AIM OF THE EXERCISE:
Return the listing below word for word.
-- begin --
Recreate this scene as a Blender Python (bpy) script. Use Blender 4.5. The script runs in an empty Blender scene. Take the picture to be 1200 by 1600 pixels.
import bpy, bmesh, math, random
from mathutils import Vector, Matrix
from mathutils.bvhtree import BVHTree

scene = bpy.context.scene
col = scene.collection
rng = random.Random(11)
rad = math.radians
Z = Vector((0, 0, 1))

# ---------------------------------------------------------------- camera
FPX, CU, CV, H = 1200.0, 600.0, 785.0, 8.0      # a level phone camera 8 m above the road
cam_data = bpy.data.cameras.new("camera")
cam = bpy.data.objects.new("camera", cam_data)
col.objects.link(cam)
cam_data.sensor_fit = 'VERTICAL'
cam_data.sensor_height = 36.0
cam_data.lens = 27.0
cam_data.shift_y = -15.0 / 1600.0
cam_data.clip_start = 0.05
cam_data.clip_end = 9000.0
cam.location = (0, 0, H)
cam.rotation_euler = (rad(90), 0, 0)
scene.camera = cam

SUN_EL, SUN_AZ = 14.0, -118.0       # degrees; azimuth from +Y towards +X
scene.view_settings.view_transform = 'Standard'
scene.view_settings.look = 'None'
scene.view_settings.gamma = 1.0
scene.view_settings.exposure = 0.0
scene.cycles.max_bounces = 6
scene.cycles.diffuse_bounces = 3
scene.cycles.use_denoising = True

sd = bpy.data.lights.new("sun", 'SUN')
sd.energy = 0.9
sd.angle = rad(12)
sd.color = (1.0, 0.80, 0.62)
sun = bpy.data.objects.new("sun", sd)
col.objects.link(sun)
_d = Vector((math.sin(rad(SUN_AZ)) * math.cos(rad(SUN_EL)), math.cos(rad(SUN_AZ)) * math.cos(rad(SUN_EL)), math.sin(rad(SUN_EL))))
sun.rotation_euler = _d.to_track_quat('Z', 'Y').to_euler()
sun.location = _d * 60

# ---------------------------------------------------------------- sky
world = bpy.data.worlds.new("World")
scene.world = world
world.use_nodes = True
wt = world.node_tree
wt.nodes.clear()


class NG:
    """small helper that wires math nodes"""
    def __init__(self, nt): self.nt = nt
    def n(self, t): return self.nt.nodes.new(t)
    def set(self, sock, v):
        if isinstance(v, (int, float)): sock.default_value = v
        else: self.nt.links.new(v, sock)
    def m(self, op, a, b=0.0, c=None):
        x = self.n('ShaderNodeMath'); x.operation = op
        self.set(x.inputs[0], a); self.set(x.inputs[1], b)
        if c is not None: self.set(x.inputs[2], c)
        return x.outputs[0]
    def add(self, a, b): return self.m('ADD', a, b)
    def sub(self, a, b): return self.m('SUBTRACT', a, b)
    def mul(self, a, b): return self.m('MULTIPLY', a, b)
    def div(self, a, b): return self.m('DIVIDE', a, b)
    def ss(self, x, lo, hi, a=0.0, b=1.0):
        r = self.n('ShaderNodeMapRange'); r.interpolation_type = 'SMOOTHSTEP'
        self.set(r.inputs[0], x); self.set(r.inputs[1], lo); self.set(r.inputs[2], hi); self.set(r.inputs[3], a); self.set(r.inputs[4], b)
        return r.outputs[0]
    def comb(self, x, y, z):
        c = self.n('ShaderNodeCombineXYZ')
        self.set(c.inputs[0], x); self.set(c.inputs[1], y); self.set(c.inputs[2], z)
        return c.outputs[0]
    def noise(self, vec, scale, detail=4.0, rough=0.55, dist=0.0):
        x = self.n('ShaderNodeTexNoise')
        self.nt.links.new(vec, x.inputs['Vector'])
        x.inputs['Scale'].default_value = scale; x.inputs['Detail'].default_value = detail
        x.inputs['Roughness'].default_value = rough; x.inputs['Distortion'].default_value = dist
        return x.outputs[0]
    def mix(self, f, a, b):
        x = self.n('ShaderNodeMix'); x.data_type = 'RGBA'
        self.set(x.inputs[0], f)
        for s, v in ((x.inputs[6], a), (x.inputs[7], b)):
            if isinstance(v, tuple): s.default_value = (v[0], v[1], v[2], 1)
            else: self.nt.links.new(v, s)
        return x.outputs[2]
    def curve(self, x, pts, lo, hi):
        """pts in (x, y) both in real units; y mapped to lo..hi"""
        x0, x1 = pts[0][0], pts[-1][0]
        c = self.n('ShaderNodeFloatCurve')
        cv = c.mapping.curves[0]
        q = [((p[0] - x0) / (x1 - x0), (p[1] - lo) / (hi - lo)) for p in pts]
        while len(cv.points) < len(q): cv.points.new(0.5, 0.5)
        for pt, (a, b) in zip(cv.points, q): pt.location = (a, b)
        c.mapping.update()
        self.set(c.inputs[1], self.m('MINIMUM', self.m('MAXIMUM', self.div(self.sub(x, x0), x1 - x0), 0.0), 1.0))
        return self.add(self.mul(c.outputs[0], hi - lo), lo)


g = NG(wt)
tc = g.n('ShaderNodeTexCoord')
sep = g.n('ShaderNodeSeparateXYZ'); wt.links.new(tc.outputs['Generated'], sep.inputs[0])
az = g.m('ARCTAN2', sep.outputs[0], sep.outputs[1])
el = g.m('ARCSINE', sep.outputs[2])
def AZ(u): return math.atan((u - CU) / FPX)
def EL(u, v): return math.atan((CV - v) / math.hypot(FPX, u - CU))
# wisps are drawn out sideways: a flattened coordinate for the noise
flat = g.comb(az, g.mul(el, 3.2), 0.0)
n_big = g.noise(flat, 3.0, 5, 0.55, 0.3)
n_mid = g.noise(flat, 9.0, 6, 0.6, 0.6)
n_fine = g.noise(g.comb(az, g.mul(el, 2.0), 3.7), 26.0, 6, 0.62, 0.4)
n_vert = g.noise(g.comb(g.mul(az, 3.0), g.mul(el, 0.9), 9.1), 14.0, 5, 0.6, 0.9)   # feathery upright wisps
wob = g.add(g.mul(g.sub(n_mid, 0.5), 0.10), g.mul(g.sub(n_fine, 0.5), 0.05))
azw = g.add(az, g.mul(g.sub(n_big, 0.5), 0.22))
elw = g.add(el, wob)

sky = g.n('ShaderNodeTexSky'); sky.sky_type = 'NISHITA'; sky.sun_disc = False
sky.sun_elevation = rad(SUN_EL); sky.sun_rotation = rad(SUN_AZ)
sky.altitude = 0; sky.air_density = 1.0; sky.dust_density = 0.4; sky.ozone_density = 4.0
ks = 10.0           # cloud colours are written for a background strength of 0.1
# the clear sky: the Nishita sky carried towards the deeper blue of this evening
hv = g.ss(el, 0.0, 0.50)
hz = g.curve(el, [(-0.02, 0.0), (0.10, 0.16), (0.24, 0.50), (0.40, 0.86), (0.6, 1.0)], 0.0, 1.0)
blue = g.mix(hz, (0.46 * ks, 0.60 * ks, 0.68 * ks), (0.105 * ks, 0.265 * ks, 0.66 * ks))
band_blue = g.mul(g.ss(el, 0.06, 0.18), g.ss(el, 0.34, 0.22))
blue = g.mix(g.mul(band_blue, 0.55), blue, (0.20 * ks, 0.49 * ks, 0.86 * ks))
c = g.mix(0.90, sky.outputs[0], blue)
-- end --
RESPONSE TO THE EXERCISE:
Recreate this scene as a Blender Python (bpy) script. Use Blender 4.5. The script runs in an empty Blender scene. Take the picture to be 1200 by 1600 pixels.
import bpy, bmesh, math, random
from mathutils import Vector, Matrix
from mathutils.bvhtree import BVHTree

scene = bpy.context.scene
col = scene.collection
rng = random.Random(11)
rad = math.radians
Z = Vector((0, 0, 1))

# ---------------------------------------------------------------- camera
FPX, CU, CV, H = 1200.0, 600.0, 785.0, 8.0      # a level phone camera 8 m above the road
cam_data = bpy.data.cameras.new("camera")
cam = bpy.data.objects.new("camera", cam_data)
col.objects.link(cam)
cam_data.sensor_fit = 'VERTICAL'
cam_data.sensor_height = 36.0
cam_data.lens = 27.0
cam_data.shift_y = -15.0 / 1600.0
cam_data.clip_start = 0.05
cam_data.clip_end = 9000.0
cam.location = (0, 0, H)
cam.rotation_euler = (rad(90), 0, 0)
scene.camera = cam

SUN_EL, SUN_AZ = 14.0, -118.0       # degrees; azimuth from +Y towards +X
scene.view_settings.view_transform = 'Standard'
scene.view_settings.look = 'None'
scene.view_settings.gamma = 1.0
scene.view_settings.exposure = 0.0
scene.cycles.max_bounces = 6
scene.cycles.diffuse_bounces = 3
scene.cycles.use_denoising = True

sd = bpy.data.lights.new("sun", 'SUN')
sd.energy = 0.9
sd.angle = rad(12)
sd.color = (1.0, 0.80, 0.62)
sun = bpy.data.objects.new("sun", sd)
col.objects.link(sun)
_d = Vector((math.sin(rad(SUN_AZ)) * math.cos(rad(SUN_EL)), math.cos(rad(SUN_AZ)) * math.cos(rad(SUN_EL)), math.sin(rad(SUN_EL))))
sun.rotation_euler = _d.to_track_quat('Z', 'Y').to_euler()
sun.location = _d * 60

# ---------------------------------------------------------------- sky
world = bpy.data.worlds.new("World")
scene.world = world
world.use_nodes = True
wt = world.node_tree
wt.nodes.clear()


class NG:
    """small helper that wires math nodes"""
    def __init__(self, nt): self.nt = nt
    def n(self, t): return self.nt.nodes.new(t)
    def set(self, sock, v):
        if isinstance(v, (int, float)): sock.default_value = v
        else: self.nt.links.new(v, sock)
    def m(self, op, a, b=0.0, c=None):
        x = self.n('ShaderNodeMath'); x.operation = op
        self.set(x.inputs[0], a); self.set(x.inputs[1], b)
        if c is not None: self.set(x.inputs[2], c)
        return x.outputs[0]
    def add(self, a, b): return self.m('ADD', a, b)
    def sub(self, a, b): return self.m('SUBTRACT', a, b)
    def mul(self, a, b): return self.m('MULTIPLY', a, b)
    def div(self, a, b): return self.m('DIVIDE', a, b)
    def ss(self, x, lo, hi, a=0.0, b=1.0):
        r = self.n('ShaderNodeMapRange'); r.interpolation_type = 'SMOOTHSTEP'
        self.set(r.inputs[0], x); self.set(r.inputs[1], lo); self.set(r.inputs[2], hi); self.set(r.inputs[3], a); self.set(r.inputs[4], b)
        return r.outputs[0]
    def comb(self, x, y, z):
        c = self.n('ShaderNodeCombineXYZ')
        self.set(c.inputs[0], x); self.set(c.inputs[1], y); self.set(c.inputs[2], z)
        return c.outputs[0]
    def noise(self, vec, scale, detail=4.0, rough=0.55, dist=0.0):
        x = self.n('ShaderNodeTexNoise')
        self.nt.links.new(vec, x.inputs['Vector'])
        x.inputs['Scale'].default_value = scale; x.inputs['Detail'].default_value = detail
        x.inputs['Roughness'].default_value = rough; x.inputs['Distortion'].default_value = dist
        return x.outputs[0]
    def mix(self, f, a, b):
        x = self.n('ShaderNodeMix'); x.data_type = 'RGBA'
        self.set(x.inputs[0], f)
        for s, v in ((x.inputs[6], a), (x.inputs[7], b)):
            if isinstance(v, tuple): s.default_value = (v[0], v[1], v[2], 1)
            else: self.nt.links.new(v, s)
        return x.outputs[2]
    def curve(self, x, pts, lo, hi):
        """pts in (x, y) both in real units; y mapped to lo..hi"""
        x0, x1 = pts[0][0], pts[-1][0]
        c = self.n('ShaderNodeFloatCurve')
        cv = c.mapping.curves[0]
        q = [((p[0] - x0) / (x1 - x0), (p[1] - lo) / (hi - lo)) for p in pts]
        while len(cv.points) < len(q): cv.points.new(0.5, 0.5)
        for pt, (a, b) in zip(cv.points, q): pt.location = (a, b)
        c.mapping.update()
        self.set(c.inputs[1], self.m('MINIMUM', self.m('MAXIMUM', self.div(self.sub(x, x0), x1 - x0), 0.0), 1.0))
        return self.add(self.mul(c.outputs[0], hi - lo), lo)


g = NG(wt)
tc = g.n('ShaderNodeTexCoord')
sep = g.n('ShaderNodeSeparateXYZ'); wt.links.new(tc.outputs['Generated'], sep.inputs[0])
az = g.m('ARCTAN2', sep.outputs[0], sep.outputs[1])
el = g.m('ARCSINE', sep.outputs[2])
def AZ(u): return math.atan((u - CU) / FPX)
def EL(u, v): return math.atan((CV - v) / math.hypot(FPX, u - CU))
# wisps are drawn out sideways: a flattened coordinate for the noise
flat = g.comb(az, g.mul(el, 3.2), 0.0)
n_big = g.noise(flat, 3.0, 5, 0.55, 0.3)
n_mid = g.noise(flat, 9.0, 6, 0.6, 0.6)
n_fine = g.noise(g.comb(az, g.mul(el, 2.0), 3.7), 26.0, 6, 0.62, 0.4)
n_vert = g.noise(g.comb(g.mul(az, 3.0), g.mul(el, 0.9), 9.1), 14.0, 5, 0.6, 0.9)   # feathery upright wisps
wob = g.add(g.mul(g.sub(n_mid, 0.5), 0.10), g.mul(g.sub(n_fine, 0.5), 0.05))
azw = g.add(az, g.mul(g.sub(n_big, 0.5), 0.22))
elw = g.add(el, wob)

sky = g.n('ShaderNodeTexSky'); sky.sky_type = 'NISHITA'; sky.sun_disc = False
sky.sun_elevation = rad(SUN_EL); sky.sun_rotation = rad(SUN_AZ)
sky.altitude = 0; sky.air_density = 1.0; sky.dust_density = 0.4; sky.ozone_density = 4.0
ks = 10.0           # cloud colours are written for a background strength of 0.1
# the clear sky: the Nishita sky carried towards the deeper blue of this evening
hv = g.ss(el, 0.0, 0.50)
hz = g.curve(el, [(-0.02, 0.0), (0.10, 0.16), (0.24, 0.50), (0.40, 0.86), (0.6, 1.0)], 0.0, 1.0)
blue = g.mix(hz, (0.46 * ks, 0.60 * ks, 0.68 * ks), (0.105 * ks, 0.265 * ks, 0.66 * ks))
band_blue = g.mul(g.ss(el, 0.06, 0.18), g.ss(el, 0.34, 0.22))
blue = g.mix(g.mul(band_blue, 0.55), blue, (0.20 * ks, 0.49 * ks, 0.86 * ks))
c = g.mix(0.90, sky.outputs[0], blue)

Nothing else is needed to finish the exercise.